Harvard University’s Kennedy School carried out a live simulation of a White House National Security Council meeting on Nov. 19, featuring former senior administration officials and thought leaders. The “Digital Currency Wars” event examined a potential future scenario, following a North Korean missile test, potentially enabled by China’s proposed digital yuan.

If economic sanctions fail, how will the U.S. wield power?

The simulation was set two years in the future, with China’s digital yuan having theoretically been launched 20 months previously. The digital yuan has risen to not only dominate the Chinese domestic payments space, but its ease of use and the Belt and Road Initiative is seeing adoption spread across South East Asia.

The game includes a newsflash of a North Korean missile test, more advanced than Washington had believed, and thought to have been funded through U.S. sanction avoidance via the use of the digital yuan.

With sanctions failing, the Security Council meeting discussed options to put to the president.

United States becomes reliant on Chinese cooperation

One of the key points put forward was that the U.S. would at this point be reliant on the Chinese. The simulated Treasury Secretary pointed out:

“We will not successfully starve North Korea economically without the cooperation of China, and certainly not if it is their objective to see us fail.”

He also pointed out the 30 years of history in which the U.S. had not been successful in persuading China to use its leverage.

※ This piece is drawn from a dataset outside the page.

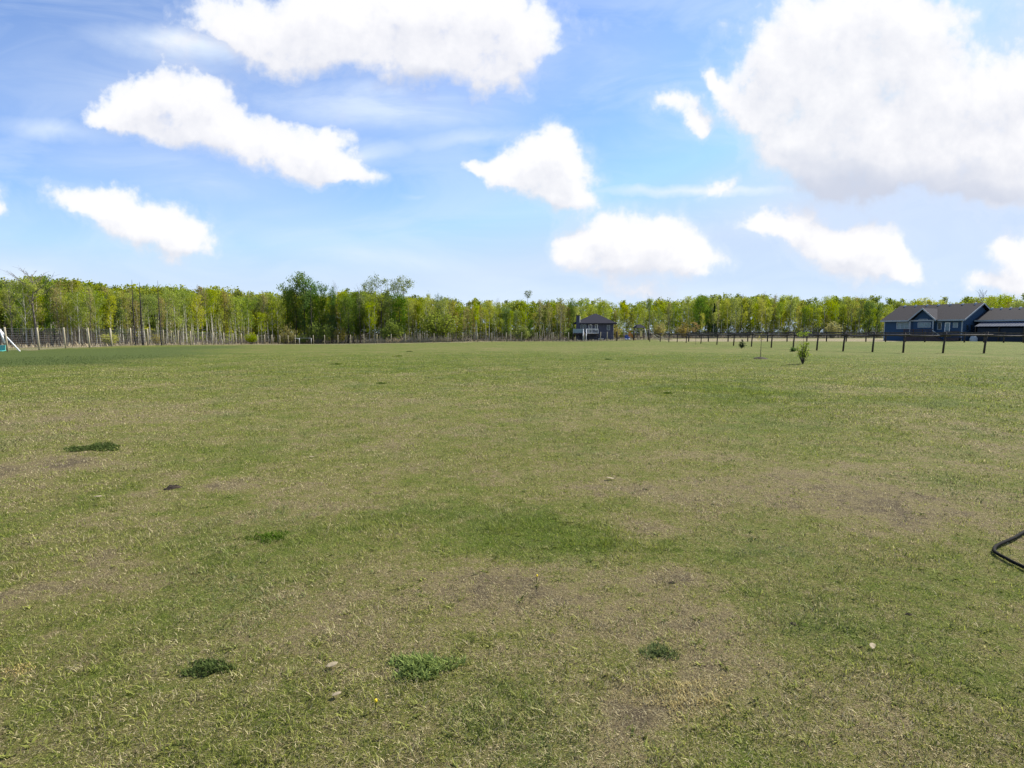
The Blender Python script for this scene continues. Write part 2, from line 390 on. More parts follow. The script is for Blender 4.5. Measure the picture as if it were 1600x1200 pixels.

The meeting was interrupted mid-way through with another newsflash, this time revealing that the SWIFT system had been cyber-attacked and $3 billion stolen from commercial banks in Germany, Saudi Arabia, and the United Arab Emirates.

An interesting thought experiment

The eventual recommendations which the group decided to put forward to the president hinged on measures attempting to prevent a bifurcation of the global economy.